▶ _Extracted information_
━━━━━━━━

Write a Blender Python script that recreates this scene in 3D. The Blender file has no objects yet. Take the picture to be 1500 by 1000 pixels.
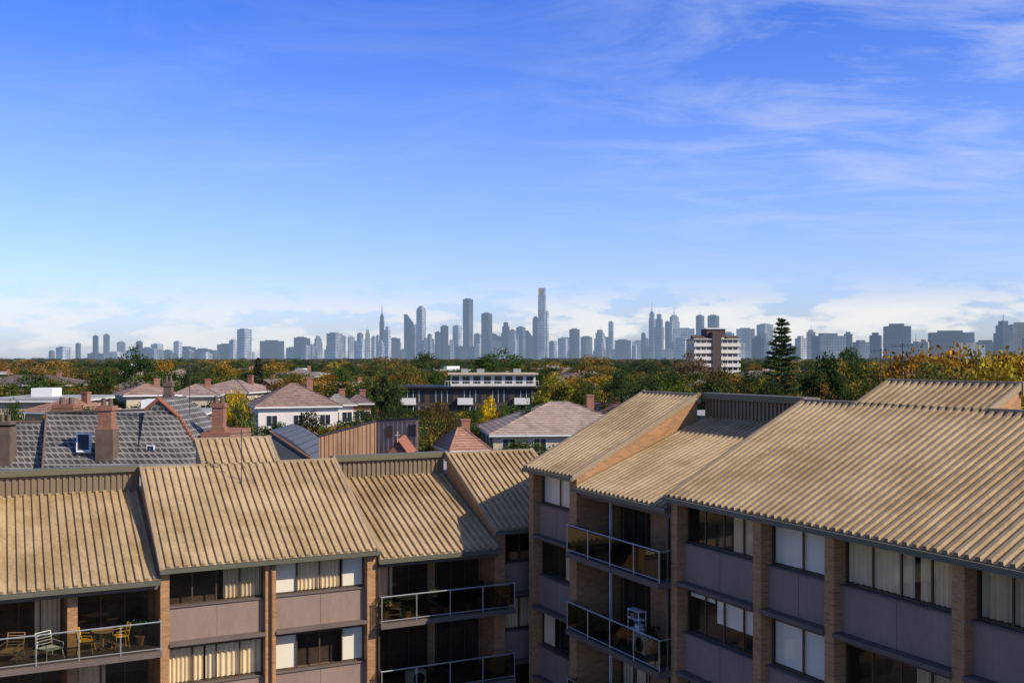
import bpy, math, random
import numpy as np
from mathutils import Vector, Matrix
R = random.Random(11)
H = 16.3
ROT = math.atan(0.5)
C, S_ = math.cos(ROT), math.sin(ROT)
scene = bpy.context.scene
COL = scene.collection

def AB(a, b, z):
    return Vector((a*C-b*S_, a*S_+b*C, z))
def W(px, D, drop=0):
    return Vector(((px-750)/1500*D, D, H-drop))
def sstep(a, b, x):
    t = max(0, min(1, (x-a)/(b-a))); return t*t*(3-2*t)
def gz(x, y):
    return 3.8*sstep(60, 130, math.hypot(x, y))

# ---------------------------------------------------------------- materials
def newmat(name):
    m = bpy.data.materials.new(name); m.use_nodes = True
    nt = m.node_tree; nt.nodes.clear()
    return m, nt, nt.nodes, nt.links
def N(nt, typ, **kw):
    n = nt.nodes.new(typ)
    for k, v in kw.items(): setattr(n, k, v)
    return n
def mixcol(nt, fac, a, b, mode='MIX'):
    n = nt.nodes.new('ShaderNodeMix'); n.data_type = 'RGBA'; n.blend_type = mode
    for sock, v in ((n.inputs[0], fac), (n.inputs[6], a), (n.inputs[7], b)):
        if isinstance(v, bpy.types.NodeSocket): nt.links.new(v, sock)
        elif isinstance(v, (int, float)): sock.default_value = v
        else: sock.default_value = (v[0], v[1], v[2], 1)
    return n.outputs[2]
def math_(nt, op, a, b=None, clamp=False):
    n = nt.nodes.new('ShaderNodeMath'); n.operation = op; n.use_clamp = clamp
    for i, v in enumerate((a, b)):
        if v is None: continue
        if isinstance(v, bpy.types.NodeSocket): nt.links.new(v, n.inputs[i])
        else: n.inputs[i].default_value = v
    return n.outputs[0]
def ramp(nt, fac, stops):
    n = nt.nodes.new('ShaderNodeValToRGB')
    e = n.color_ramp.elements
    while len(e) < len(stops): e.new(0.5)
    for i, (p, c) in enumerate(stops):
        e[i].position = p
        e[i].color = (c, c, c, 1) if isinstance(c, (int, float)) else (*c, 1)
    nt.links.new(fac, n.inputs[0]); return n.outputs[0]
def out(nt, sh):
    o = nt.nodes.new('ShaderNodeOutputMaterial'); nt.links.new(sh, o.inputs[0])
def noise_tex(nt, vec, scale, detail=4, rough=.55):
    n = N(nt, 'ShaderNodeTexNoise'); n.inputs['Scale'].default_value = scale
    n.inputs['Detail'].default_value = detail; n.inputs['Roughness'].default_value = rough
    if vec is not None: nt.links.new(vec, n.inputs['Vector'])
    return n.outputs['Fac']
def mapping(nt, vec, scale=(1, 1, 1), rot=(0, 0, 0)):
    n = N(nt, 'ShaderNodeMapping'); n.inputs['Scale'].default_value = scale
    n.inputs['Rotation'].default_value = rot
    nt.links.new(vec, n.inputs[0]); return n.outputs[0]

def weathered(name, col, rough=.7, var=.25, scale=1.2, stretch=(1, 1, 1), metal=0, bump=0, spec=.3, objcol=False):
    m, nt, ns, L = newmat(name)
    tc = N(nt, 'ShaderNodeTexCoord')
    v = mapping(nt, tc.outputs['Object'], stretch)
    f1 = noise_tex(nt, v, scale, 6); f2 = noise_tex(nt, v, scale*9, 3)
    f = math_(nt, 'ADD', math_(nt, 'MULTIPLY', f1, .65), math_(nt, 'MULTIPLY', f2, .35))
    g = ramp(nt, f, [(.35, 1-var), (.65, 1)])
    g2 = mixcol(nt, 1.0, g, (1+var*.5,)*3, 'MULTIPLY')
    base = col
    if objcol:
        oi = N(nt, 'ShaderNodeObjectInfo'); base = oi.outputs['Color']
    c = mixcol(nt, 1.0, base, g2, 'MULTIPLY')
    b = N(nt, 'ShaderNodeBsdfPrincipled'); L.new(c, b.inputs['Base Color'])
    b.inputs['Roughness'].default_value = rough; b.inputs['Metallic'].default_value = metal
    b.inputs['Specular IOR Level'].default_value = spec
    if bump:
        bp = N(nt, 'ShaderNodeBump'); bp.inputs['Strength'].default_value = bump; bp.inputs['Distance'].default_value = .02
        L.new(f2, bp.inputs['Height']); L.new(bp.outputs[0], b.inputs['Normal'])
    out(nt, b.outputs[0]); return m

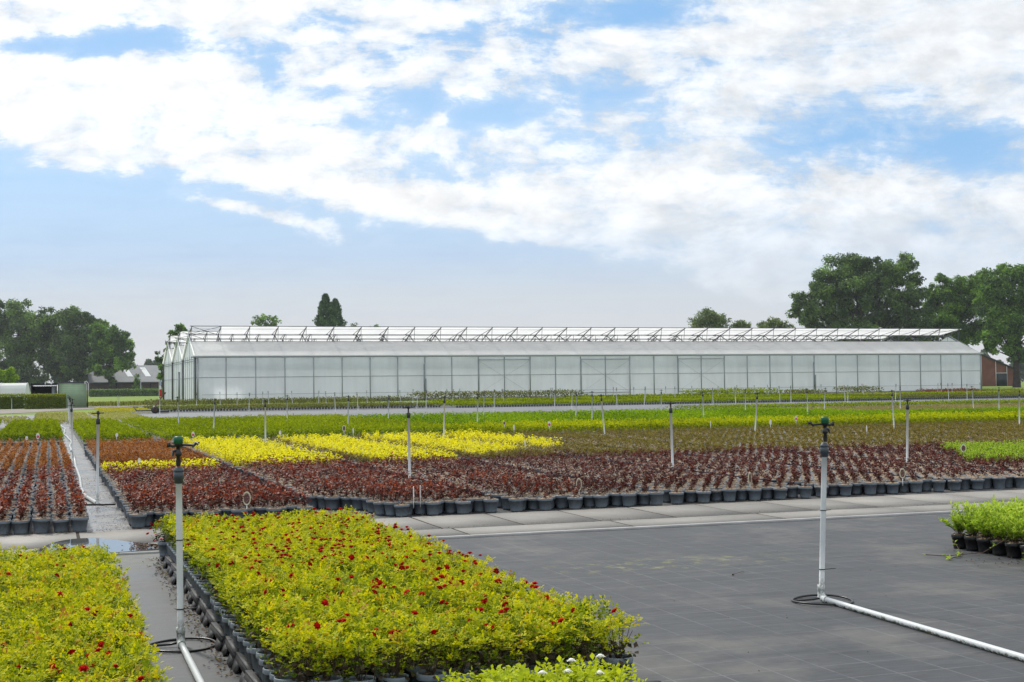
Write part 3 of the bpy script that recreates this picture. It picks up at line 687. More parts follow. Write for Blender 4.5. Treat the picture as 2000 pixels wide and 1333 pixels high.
q = Q(); q.box((-700, -20, -1.05), (900, 760, 60))
def f_haze(w):
    v = w.node('ShaderNodeVolumePrincipled'); v.inputs['Color'].default_value = (.86, .90, .96, 1); v.inputs['Density'].default_value = .00017; v.inputs['Anisotropy'].default_value = .3
    return v.outputs[0]
M_haze = bpy.data.materials.new('haze_air'); M_haze.use_nodes = True; w_ = NT(M_haze.node_tree); w_.n.clear(); o_ = w_.node('ShaderNodeOutputMaterial'); w_.l.new(f_haze(w_), o_.inputs['Volume'])
obj('haze', q, M_haze, kind='stuff', label='thin pale haze in the air over the nursery', category='haze')

# ------------------------------------------------------------------ buildings
def f_brick(w):
    P = w.node('ShaderNodeTexCoord').outputs['Object']; b = w.node('ShaderNodeTexBrick'); w.put(b.inputs[0], P)
    b.inputs['Scale'].default_value = 3.; n = w.noise(P, .6, 5, .6); c = w.mix(w.sm(n, .3, .7), (.15, .062, .045), (.21, .090, .065)); return principled(w, c, .85, .2)
M_brick = mat('red_brick', f_brick)
M_darkbrick = plain('dark_brick', (.065, .045, .040), .85, .2, var=.2, scale=.8)
M_slateroof = plain('grey_roof', (.20, .21, .225), .6, .4, var=.08, scale=.4)
M_darkroof = plain('dark_roof', (.04, .04, .042), .7, .3, var=.1)
M_darkgreen = plain('dark_door', (.012, .022, .026), .5, .4)
M_hole = plain('dark_interior', (.012, .013, .015), .8, .2)


def f_green(w):
    P = w.node('ShaderNodeTexCoord').outputs['Object']; s = w.node('ShaderNodeSeparateXYZ'); w.l.new(P, s.inputs[0])
    ln = w.sm(w.m('FRACT', w.m('MULTIPLY', s.outputs[2], 6.)), .80, .95); n = w.noise(P, 1.5, 5, .6)
    c = w.mix(w.sm(n, .3, .7), (.23, .34, .21), (.29, .40, .26)); return principled(w, w.mix(w.m('MULTIPLY', ln, .55), c, (.09, .16, .09)), .5, .4)
M_greenwall = mat('green_sheeting', f_green)

# barn on the left
YB = 338.; bx0, bx1 = xat(176, YB), xat(345, YB)
bl = thing('barn', 'long dark brick barn with grey roof and skylights behind the left oaks', 'barn', (bx0, YB, 0)); L = bx1-bx0
q = Q(); q.box((0, 0, 0), (L, 14, 3.4)); q.add([(0, 0, 3.4), (0, 14, 3.4), (0, 7.2, 7.3), (0, 7.0, 7.3)], [(0, 1, 2, 3)]); obj('wall', q, M_darkbrick, bl)
q = Q(); q.quad((-.4, -.6, 3.3), (L, -.6, 3.3), (L, 7, 7.5), (-.4, 7, 7.5)); q.quad((-.4, 14.6, 3.3), (-.4, 7, 7.5), (L, 7, 7.5), (L, 14.6, 3.3)); q.box((-.4, -.75, 3.15), (L, -.6, 3.35))
rf = obj('roof', q, M_slateroof, bl)
for px in (249, 284):
    x = xat(px, YB+3)-bx0; q = Q(); q.quad((x, 1.8, 4.68), (x+1.3, 1.8, 4.68), (x-1.2+1.3, 5.9, 6.95), (x-1.2, 5.9, 6.95)); obj('skylight', q, M_white, rf)
for x in (6, 14, 22, 30): q = Q(); q.box((x, -.06, 0), (x+.25, -.004, 3.2)); obj('pilaster', q, M_hole, bl)
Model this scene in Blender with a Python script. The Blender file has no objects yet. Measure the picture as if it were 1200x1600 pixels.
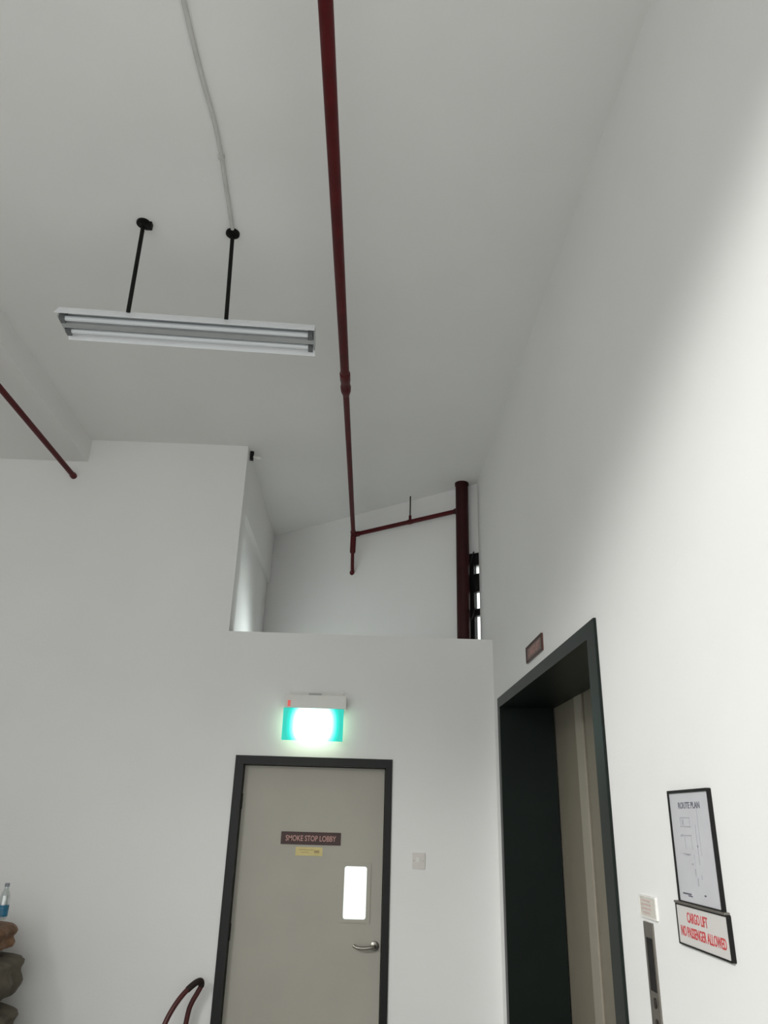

━━━━━━━━

▶ _Task objective_
Repeat the listing above exactly from its first line to the line containing "return 3.8*sstep(60, 130, math.hypot(x, y))", both included, and omit the pictures.

▶ _Solution to this problem_
Write a Blender Python script that recreates this scene in 3D. The Blender file has no objects yet. Take the picture to be 1500 by 1000 pixels.
import bpy, math, random
import numpy as np
from mathutils import Vector, Matrix
R = random.Random(11)
H = 16.3
ROT = math.atan(0.5)
C, S_ = math.cos(ROT), math.sin(ROT)
scene = bpy.context.scene
COL = scene.collection

def AB(a, b, z):
    return Vector((a*C-b*S_, a*S_+b*C, z))
def W(px, D, drop=0):
    return Vector(((px-750)/1500*D, D, H-drop))
def sstep(a, b, x):
    t = max(0, min(1, (x-a)/(b-a))); return t*t*(3-2*t)
def gz(x, y):
    return 3.8*sstep(60, 130, math.hypot(x, y))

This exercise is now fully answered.